A fé no sentido não de dogma, ou de doutrina, mas numa crença interna que nos leva em contato com pensamentos de uma ordem espiritual , sensação rara de estar em contato com universo como um todo.- É nesse lugar que se encontra a paz. Já dizia Gilberto Gil : Se eu quiser falar com Deus, tenho que ficar sós, tenho que apagar a luz, tenho que calar a voz, (…)ter a alma e o corpo nus .
E como não falar de como meu silêncio impacta o outro? Marina Abramovich na instalação The Artist is Present, fica dias calada sentada e se oferece ao encontro de estranhos. Nada é dito. Quem chega e a encara tem diversas reações: chorar, gritar , tentar fazê-la rir , contam suas histórias… Encontram-se consigo a partir daquele ser, imóvel que os encara de frente. E assim , sentindo-se contemplados por um olhar forte e silenciosamente marcante, tem reações espontâneas.

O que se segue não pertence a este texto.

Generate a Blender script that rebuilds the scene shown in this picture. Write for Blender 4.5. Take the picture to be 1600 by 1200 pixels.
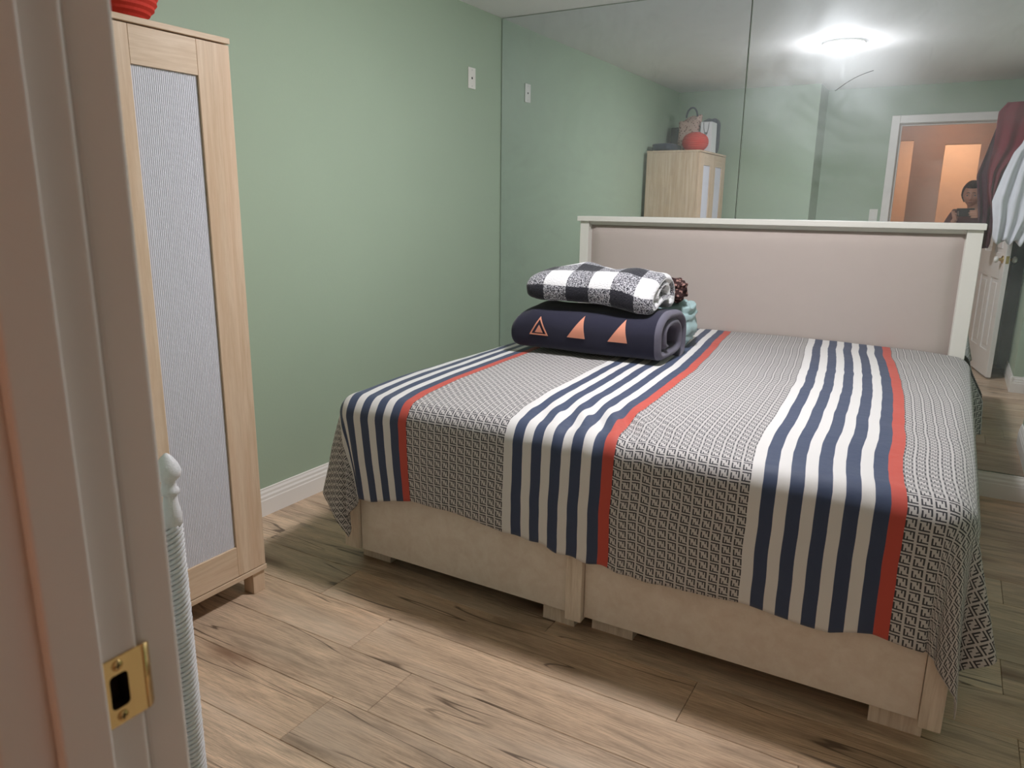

Basta um olhar contemplativo para que a gente se sinta existente . Um olhar puro, calmo, que recebe e aconchega . Esse também é o papel do analista , quando recebe a história de alguém em seu consultório. Os dois nunca sabem o que está por vir .
A surpresa só pode vir do silêncio. Assim como a tempestade, a saudade, o amor, a vida , a morte e a paz.